Sperl is director of the Elbe Flugzeugwerke plant in eastern Dresden that is owned by Airbus’ parent company EADS.
The factory is to own a major share of the project.
He said a potential client was already interested in buying up to 30 planes and a prototype is to be rolled out in 2011.
A corporate structure, called the Airbus Freighter Conversion (AFC), was created last year to oversee conversion of Airbus passenger aircraft into cargo planes. UAC and Irkut, which are already members of the group, are to hold a 25 percent share at term, while Airbus is to own 18 percent and the Dresden factory 32 percent, the newspaper said.
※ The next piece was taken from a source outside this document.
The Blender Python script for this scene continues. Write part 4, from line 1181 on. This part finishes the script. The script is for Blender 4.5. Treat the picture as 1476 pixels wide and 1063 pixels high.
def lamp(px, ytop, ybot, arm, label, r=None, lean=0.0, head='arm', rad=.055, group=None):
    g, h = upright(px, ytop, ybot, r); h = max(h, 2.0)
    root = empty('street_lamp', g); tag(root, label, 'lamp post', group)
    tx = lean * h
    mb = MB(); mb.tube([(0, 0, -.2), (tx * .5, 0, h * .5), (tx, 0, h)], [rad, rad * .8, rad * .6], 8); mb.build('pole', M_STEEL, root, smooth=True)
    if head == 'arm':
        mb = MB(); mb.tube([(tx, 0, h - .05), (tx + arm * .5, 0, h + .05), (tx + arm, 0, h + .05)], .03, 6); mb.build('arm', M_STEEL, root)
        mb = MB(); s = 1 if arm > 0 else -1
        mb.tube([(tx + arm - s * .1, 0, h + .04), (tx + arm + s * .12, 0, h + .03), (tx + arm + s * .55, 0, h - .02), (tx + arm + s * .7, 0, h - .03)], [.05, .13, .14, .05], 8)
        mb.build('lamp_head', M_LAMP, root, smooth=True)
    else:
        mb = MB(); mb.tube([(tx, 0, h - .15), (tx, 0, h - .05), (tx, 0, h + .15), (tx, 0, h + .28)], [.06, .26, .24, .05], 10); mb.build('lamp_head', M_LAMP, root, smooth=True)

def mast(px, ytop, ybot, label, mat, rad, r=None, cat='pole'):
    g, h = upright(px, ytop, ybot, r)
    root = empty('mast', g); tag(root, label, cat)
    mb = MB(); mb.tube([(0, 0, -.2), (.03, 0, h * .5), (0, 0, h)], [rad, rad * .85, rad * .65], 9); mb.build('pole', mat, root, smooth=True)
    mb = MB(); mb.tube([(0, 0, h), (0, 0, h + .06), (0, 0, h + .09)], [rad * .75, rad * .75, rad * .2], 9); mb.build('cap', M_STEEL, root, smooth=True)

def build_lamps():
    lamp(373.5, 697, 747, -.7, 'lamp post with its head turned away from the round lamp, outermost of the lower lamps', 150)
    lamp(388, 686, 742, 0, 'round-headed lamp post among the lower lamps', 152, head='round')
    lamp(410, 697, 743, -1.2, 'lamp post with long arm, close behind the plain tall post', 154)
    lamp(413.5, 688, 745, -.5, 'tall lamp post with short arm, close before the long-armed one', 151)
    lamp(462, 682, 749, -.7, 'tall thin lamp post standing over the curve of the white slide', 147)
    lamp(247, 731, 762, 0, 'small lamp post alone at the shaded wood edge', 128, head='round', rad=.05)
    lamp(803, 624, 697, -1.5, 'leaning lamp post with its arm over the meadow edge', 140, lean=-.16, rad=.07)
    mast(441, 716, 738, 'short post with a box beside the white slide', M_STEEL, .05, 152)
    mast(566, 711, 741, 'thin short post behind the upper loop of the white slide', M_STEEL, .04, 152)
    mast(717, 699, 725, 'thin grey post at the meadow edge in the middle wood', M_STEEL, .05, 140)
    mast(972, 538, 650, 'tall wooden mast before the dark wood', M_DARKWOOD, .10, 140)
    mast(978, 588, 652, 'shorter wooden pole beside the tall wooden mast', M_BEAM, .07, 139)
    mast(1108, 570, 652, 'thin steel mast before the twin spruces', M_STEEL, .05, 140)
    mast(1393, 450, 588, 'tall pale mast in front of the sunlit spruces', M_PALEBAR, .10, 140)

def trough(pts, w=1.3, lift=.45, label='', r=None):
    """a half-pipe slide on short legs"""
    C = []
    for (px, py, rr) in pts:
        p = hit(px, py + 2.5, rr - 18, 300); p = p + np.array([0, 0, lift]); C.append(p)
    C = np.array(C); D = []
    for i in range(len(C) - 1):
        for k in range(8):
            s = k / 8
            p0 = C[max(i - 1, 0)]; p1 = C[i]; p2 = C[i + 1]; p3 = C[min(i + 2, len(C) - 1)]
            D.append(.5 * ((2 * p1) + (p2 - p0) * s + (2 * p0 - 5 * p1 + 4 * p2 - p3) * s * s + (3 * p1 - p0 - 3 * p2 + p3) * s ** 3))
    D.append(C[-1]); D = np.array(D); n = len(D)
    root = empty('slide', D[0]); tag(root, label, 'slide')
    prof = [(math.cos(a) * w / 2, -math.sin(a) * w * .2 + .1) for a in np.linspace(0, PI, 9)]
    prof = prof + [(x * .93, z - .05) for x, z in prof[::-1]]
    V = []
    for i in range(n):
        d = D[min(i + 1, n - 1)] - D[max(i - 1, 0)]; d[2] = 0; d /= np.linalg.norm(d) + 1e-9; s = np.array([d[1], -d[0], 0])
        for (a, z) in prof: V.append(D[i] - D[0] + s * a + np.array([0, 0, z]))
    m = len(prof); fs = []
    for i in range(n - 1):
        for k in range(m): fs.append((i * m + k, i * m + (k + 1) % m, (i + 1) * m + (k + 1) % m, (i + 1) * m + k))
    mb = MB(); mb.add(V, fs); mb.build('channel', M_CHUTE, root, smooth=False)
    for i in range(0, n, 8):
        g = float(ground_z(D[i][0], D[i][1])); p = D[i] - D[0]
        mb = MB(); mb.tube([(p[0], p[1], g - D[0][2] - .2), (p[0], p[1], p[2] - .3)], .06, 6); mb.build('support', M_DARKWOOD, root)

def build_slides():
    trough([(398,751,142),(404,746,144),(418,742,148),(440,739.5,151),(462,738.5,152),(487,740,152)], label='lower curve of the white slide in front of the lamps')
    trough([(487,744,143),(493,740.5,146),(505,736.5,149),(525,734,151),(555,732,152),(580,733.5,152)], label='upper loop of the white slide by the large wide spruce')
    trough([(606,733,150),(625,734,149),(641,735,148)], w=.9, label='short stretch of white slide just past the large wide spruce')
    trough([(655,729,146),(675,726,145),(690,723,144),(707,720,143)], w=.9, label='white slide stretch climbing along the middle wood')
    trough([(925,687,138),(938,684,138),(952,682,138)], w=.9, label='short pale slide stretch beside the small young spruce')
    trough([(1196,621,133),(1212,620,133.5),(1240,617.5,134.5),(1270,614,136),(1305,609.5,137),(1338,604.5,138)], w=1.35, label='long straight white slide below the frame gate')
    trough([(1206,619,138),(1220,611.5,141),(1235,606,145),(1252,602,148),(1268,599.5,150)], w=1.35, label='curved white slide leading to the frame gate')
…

The cost of converting the single aisle A320 is estimated at US$100 million, of which US$70 million was to be financed by bank credits, said Sperl, who is also head of the AFC supervisory board.
Meanwhile, Russian billionaire Leonard Blavatnik wants to invest in the German low-cost airline Air Berlin, airline boss Joachim Hunold told the Berlin daily Tagesspiegel in comments published yesterday.
“He is without doubt a prestigious investor, who is clearly interested in a long-term commitment,” said Hunold, who is head of the second-biggest German airline.
After meeting twice with Blavatnik, the Air Berlin boss said: “I came away with a very positive impression.”
On Friday, Air Berlin said that the Vatas investment fund, owned by South African businessman Robert Hersov, had sold its 18.56 percent stake in Air Berlin last Tuesday.
The airline had spoken of interest by an institutional investor, but did not identify one.
It is apparently Access Industries, a fund owned by the Russian billionaire.
Blavatnik made his fortune in oil, and now lives in Britain, where he holds one of the biggest fortunes in the country.